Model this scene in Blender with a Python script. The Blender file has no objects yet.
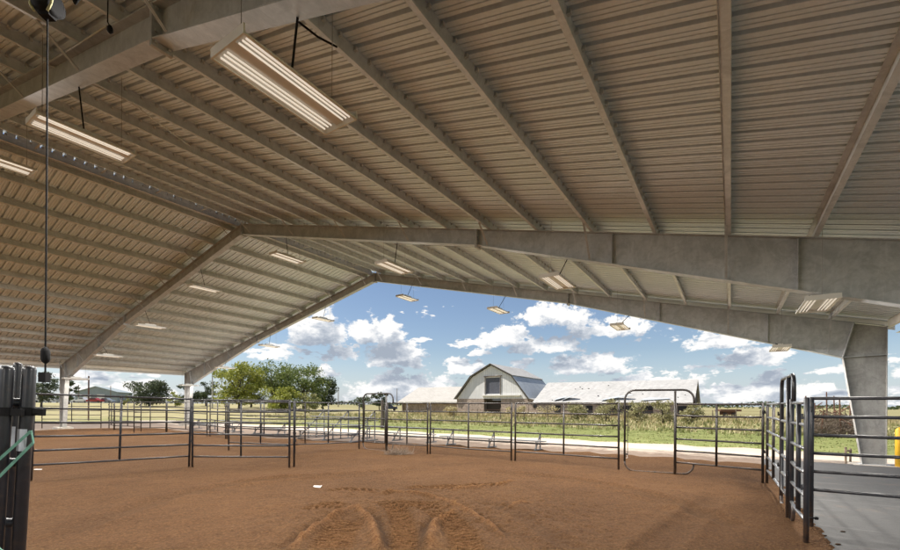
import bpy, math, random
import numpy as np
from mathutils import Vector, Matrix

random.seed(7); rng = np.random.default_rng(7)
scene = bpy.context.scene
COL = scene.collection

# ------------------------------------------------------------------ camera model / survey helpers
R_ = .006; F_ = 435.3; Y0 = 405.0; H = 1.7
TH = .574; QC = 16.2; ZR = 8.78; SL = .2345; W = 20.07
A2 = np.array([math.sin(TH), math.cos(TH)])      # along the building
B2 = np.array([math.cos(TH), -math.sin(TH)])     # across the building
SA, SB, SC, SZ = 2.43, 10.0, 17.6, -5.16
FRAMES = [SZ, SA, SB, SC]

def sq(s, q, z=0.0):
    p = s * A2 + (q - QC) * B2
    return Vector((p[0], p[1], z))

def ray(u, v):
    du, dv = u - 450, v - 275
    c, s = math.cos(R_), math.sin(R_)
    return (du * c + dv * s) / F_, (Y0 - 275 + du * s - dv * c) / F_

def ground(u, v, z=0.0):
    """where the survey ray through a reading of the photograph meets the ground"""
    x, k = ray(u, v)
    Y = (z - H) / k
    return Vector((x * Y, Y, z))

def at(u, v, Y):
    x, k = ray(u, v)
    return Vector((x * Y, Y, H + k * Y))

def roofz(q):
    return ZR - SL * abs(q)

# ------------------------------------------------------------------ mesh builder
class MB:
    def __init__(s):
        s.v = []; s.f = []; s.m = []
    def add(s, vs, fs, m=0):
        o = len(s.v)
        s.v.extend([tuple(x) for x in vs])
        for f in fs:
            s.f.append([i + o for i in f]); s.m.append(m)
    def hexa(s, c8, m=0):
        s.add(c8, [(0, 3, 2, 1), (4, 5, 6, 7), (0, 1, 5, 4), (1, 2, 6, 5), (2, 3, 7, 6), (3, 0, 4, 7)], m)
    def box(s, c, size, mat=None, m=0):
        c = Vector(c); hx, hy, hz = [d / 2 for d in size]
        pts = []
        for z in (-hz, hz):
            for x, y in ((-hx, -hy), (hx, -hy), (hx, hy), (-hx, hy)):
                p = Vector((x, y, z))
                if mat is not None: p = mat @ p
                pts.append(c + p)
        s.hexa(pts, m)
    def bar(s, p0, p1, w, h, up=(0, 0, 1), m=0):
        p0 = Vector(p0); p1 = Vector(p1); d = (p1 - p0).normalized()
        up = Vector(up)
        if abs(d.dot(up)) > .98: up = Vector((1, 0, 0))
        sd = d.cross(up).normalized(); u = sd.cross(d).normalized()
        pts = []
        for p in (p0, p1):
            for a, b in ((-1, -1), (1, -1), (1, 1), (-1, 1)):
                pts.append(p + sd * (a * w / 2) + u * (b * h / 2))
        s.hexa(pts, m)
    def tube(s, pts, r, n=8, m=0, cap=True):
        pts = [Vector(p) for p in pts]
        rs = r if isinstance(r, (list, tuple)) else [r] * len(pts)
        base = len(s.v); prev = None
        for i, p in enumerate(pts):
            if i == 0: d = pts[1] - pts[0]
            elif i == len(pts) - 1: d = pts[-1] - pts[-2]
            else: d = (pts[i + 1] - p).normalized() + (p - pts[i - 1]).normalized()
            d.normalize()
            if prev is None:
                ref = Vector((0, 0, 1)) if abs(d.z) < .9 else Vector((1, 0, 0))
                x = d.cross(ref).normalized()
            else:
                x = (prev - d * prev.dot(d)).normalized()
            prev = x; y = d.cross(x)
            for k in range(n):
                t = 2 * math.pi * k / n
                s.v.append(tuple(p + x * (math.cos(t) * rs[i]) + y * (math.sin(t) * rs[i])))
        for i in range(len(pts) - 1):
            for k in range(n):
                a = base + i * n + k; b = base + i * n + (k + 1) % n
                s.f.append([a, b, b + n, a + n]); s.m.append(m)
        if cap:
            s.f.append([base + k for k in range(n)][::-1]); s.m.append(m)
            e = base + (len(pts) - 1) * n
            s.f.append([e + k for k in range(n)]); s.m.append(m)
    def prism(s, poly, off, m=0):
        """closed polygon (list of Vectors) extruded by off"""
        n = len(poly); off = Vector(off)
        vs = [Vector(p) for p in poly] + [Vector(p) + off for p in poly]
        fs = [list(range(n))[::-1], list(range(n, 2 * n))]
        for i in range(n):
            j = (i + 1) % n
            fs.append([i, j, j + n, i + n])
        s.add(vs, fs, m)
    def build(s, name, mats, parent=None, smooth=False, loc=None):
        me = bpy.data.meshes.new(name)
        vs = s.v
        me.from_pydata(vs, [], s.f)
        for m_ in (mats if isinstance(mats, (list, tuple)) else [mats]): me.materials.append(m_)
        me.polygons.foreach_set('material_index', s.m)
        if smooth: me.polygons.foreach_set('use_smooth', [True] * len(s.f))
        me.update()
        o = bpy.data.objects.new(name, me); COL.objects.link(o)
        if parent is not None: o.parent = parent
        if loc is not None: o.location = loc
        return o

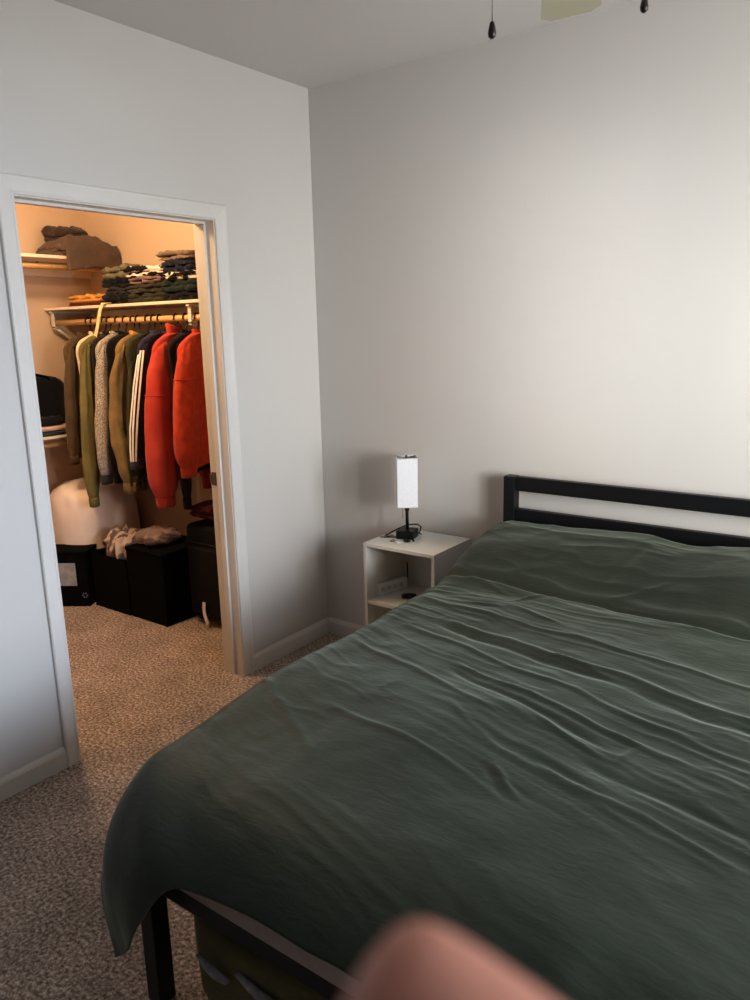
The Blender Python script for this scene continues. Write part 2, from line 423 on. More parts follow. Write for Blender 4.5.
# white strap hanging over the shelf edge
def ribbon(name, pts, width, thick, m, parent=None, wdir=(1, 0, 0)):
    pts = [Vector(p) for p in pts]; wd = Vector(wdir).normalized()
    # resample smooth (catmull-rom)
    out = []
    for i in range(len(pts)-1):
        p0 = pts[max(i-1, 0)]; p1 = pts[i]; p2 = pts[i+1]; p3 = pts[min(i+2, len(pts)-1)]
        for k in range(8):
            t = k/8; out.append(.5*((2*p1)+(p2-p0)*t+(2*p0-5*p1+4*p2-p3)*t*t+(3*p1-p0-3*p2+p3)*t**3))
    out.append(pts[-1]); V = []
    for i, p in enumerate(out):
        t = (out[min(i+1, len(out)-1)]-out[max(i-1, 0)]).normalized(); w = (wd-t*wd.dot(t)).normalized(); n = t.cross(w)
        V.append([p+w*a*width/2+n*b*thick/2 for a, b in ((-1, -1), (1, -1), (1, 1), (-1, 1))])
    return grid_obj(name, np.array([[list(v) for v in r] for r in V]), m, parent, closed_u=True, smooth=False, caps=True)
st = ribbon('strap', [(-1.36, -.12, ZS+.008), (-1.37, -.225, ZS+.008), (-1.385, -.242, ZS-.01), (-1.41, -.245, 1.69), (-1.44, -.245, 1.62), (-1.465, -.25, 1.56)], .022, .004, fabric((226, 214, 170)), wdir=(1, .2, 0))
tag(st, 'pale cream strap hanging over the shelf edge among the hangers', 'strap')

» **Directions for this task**
Every line above should be repeated exactly; pictures stay out of the copy.

» **Task result**
Model this scene in Blender with a Python script. The Blender file has no objects yet.
import bpy, math, random
import numpy as np
from mathutils import Vector, Matrix

random.seed(7); rng = np.random.default_rng(7)
scene = bpy.context.scene
COL = scene.collection

# ------------------------------------------------------------------ camera model / survey helpers
R_ = .006; F_ = 435.3; Y0 = 405.0; H = 1.7
TH = .574; QC = 16.2; ZR = 8.78; SL = .2345; W = 20.07
A2 = np.array([math.sin(TH), math.cos(TH)])      # along the building
B2 = np.array([math.cos(TH), -math.sin(TH)])     # across the building
SA, SB, SC, SZ = 2.43, 10.0, 17.6, -5.16
FRAMES = [SZ, SA, SB, SC]

def sq(s, q, z=0.0):
    p = s * A2 + (q - QC) * B2
    return Vector((p[0], p[1], z))

def ray(u, v):
    du, dv = u - 450, v - 275
    c, s = math.cos(R_), math.sin(R_)
    return (du * c + dv * s) / F_, (Y0 - 275 + du * s - dv * c) / F_

def ground(u, v, z=0.0):
    """where the survey ray through a reading of the photograph meets the ground"""
    x, k = ray(u, v)
    Y = (z - H) / k
    return Vector((x * Y, Y, z))

def at(u, v, Y):
    x, k = ray(u, v)
    return Vector((x * Y, Y, H + k * Y))

def roofz(q):
    return ZR - SL * abs(q)

# ------------------------------------------------------------------ mesh builder
class MB:
    def __init__(s):
        s.v = []; s.f = []; s.m = []
    def add(s, vs, fs, m=0):
        o = len(s.v)
        s.v.extend([tuple(x) for x in vs])
        for f in fs:
            s.f.append([i + o for i in f]); s.m.append(m)
    def hexa(s, c8, m=0):
        s.add(c8, [(0, 3, 2, 1), (4, 5, 6, 7), (0, 1, 5, 4), (1, 2, 6, 5), (2, 3, 7, 6), (3, 0, 4, 7)], m)
    def box(s, c, size, mat=None, m=0):
        c = Vector(c); hx, hy, hz = [d / 2 for d in size]
        pts = []
        for z in (-hz, hz):
            for x, y in ((-hx, -hy), (hx, -hy), (hx, hy), (-hx, hy)):
                p = Vector((x, y, z))
                if mat is not None: p = mat @ p
                pts.append(c + p)
        s.hexa(pts, m)
    def bar(s, p0, p1, w, h, up=(0, 0, 1), m=0):
        p0 = Vector(p0); p1 = Vector(p1); d = (p1 - p0).normalized()
        up = Vector(up)
        if abs(d.dot(up)) > .98: up = Vector((1, 0, 0))
        sd = d.cross(up).normalized(); u = sd.cross(d).normalized()
        pts = []
        for p in (p0, p1):
            for a, b in ((-1, -1), (1, -1), (1, 1), (-1, 1)):
                pts.append(p + sd * (a * w / 2) + u * (b * h / 2))
        s.hexa(pts, m)
    def tube(s, pts, r, n=8, m=0, cap=True):
        pts = [Vector(p) for p in pts]
        rs = r if isinstance(r, (list, tuple)) else [r] * len(pts)
        base = len(s.v); prev = None
        for i, p in enumerate(pts):
            if i == 0: d = pts[1] - pts[0]
            elif i == len(pts) - 1: d = pts[-1] - pts[-2]
            else: d = (pts[i + 1] - p).normalized() + (p - pts[i - 1]).normalized()
            d.normalize()
            if prev is None:
                ref = Vector((0, 0, 1)) if abs(d.z) < .9 else Vector((1, 0, 0))
                x = d.cross(ref).normalized()
            else:
                x = (prev - d * prev.dot(d)).normalized()
            prev = x; y = d.cross(x)
            for k in range(n):
                t = 2 * math.pi * k / n
                s.v.append(tuple(p + x * (math.cos(t) * rs[i]) + y * (math.sin(t) * rs[i])))
        for i in range(len(pts) - 1):
            for k in range(n):
                a = base + i * n + k; b = base + i * n + (k + 1) % n
                s.f.append([a, b, b + n, a + n]); s.m.append(m)
        if cap:
            s.f.append([base + k for k in range(n)][::-1]); s.m.append(m)
            e = base + (len(pts) - 1) * n
            s.f.append([e + k for k in range(n)]); s.m.append(m)
    def prism(s, poly, off, m=0):
        """closed polygon (list of Vectors) extruded by off"""
        n = len(poly); off = Vector(off)
        vs = [Vector(p) for p in poly] + [Vector(p) + off for p in poly]
        fs = [list(range(n))[::-1], list(range(n, 2 * n))]
        for i in range(n):
            j = (i + 1) % n
            fs.append([i, j, j + n, i + n])
        s.add(vs, fs, m)
    def build(s, name, mats, parent=None, smooth=False, loc=None):
        me = bpy.data.meshes.new(name)
        vs = s.v
        me.from_pydata(vs, [], s.f)
        for m_ in (mats if isinstance(mats, (list, tuple)) else [mats]): me.materials.append(m_)
        me.polygons.foreach_set('material_index', s.m)
        if smooth: me.polygons.foreach_set('use_smooth', [True] * len(s.f))
        me.update()
        o = bpy.data.objects.new(name, me); COL.objects.link(o)
        if parent is not None: o.parent = parent
        if loc is not None: o.location = loc
        return o

The Blender Python script for this scene continues. Write part 2, from line 423 on. More parts follow. Write for Blender 4.5.
# white strap hanging over the shelf edge
def ribbon(name, pts, width, thick, m, parent=None, wdir=(1, 0, 0)):
    pts = [Vector(p) for p in pts]; wd = Vector(wdir).normalized()
    # resample smooth (catmull-rom)
    out = []
    for i in range(len(pts)-1):
        p0 = pts[max(i-1, 0)]; p1 = pts[i]; p2 = pts[i+1]; p3 = pts[min(i+2, len(pts)-1)]
        for k in range(8):
            t = k/8; out.append(.5*((2*p1)+(p2-p0)*t+(2*p0-5*p1+4*p2-p3)*t*t+(3*p1-p0-3*p2+p3)*t**3))
    out.append(pts[-1]); V = []
    for i, p in enumerate(out):
        t = (out[min(i+1, len(out)-1)]-out[max(i-1, 0)]).normalized(); w = (wd-t*wd.dot(t)).normalized(); n = t.cross(w)
        V.append([p+w*a*width/2+n*b*thick/2 for a, b in ((-1, -1), (1, -1), (1, 1), (-1, 1))])
    return grid_obj(name, np.array([[list(v) for v in r] for r in V]), m, parent, closed_u=True, smooth=False, caps=True)
st = ribbon('strap', [(-1.36, -.12, ZS+.008), (-1.37, -.225, ZS+.008), (-1.385, -.242, ZS-.01), (-1.41, -.245, 1.69), (-1.44, -.245, 1.62), (-1.465, -.25, 1.56)], .022, .004, fabric((226, 214, 170)), wdir=(1, .2, 0))
tag(st, 'pale cream strap hanging over the shelf edge among the hangers', 'strap')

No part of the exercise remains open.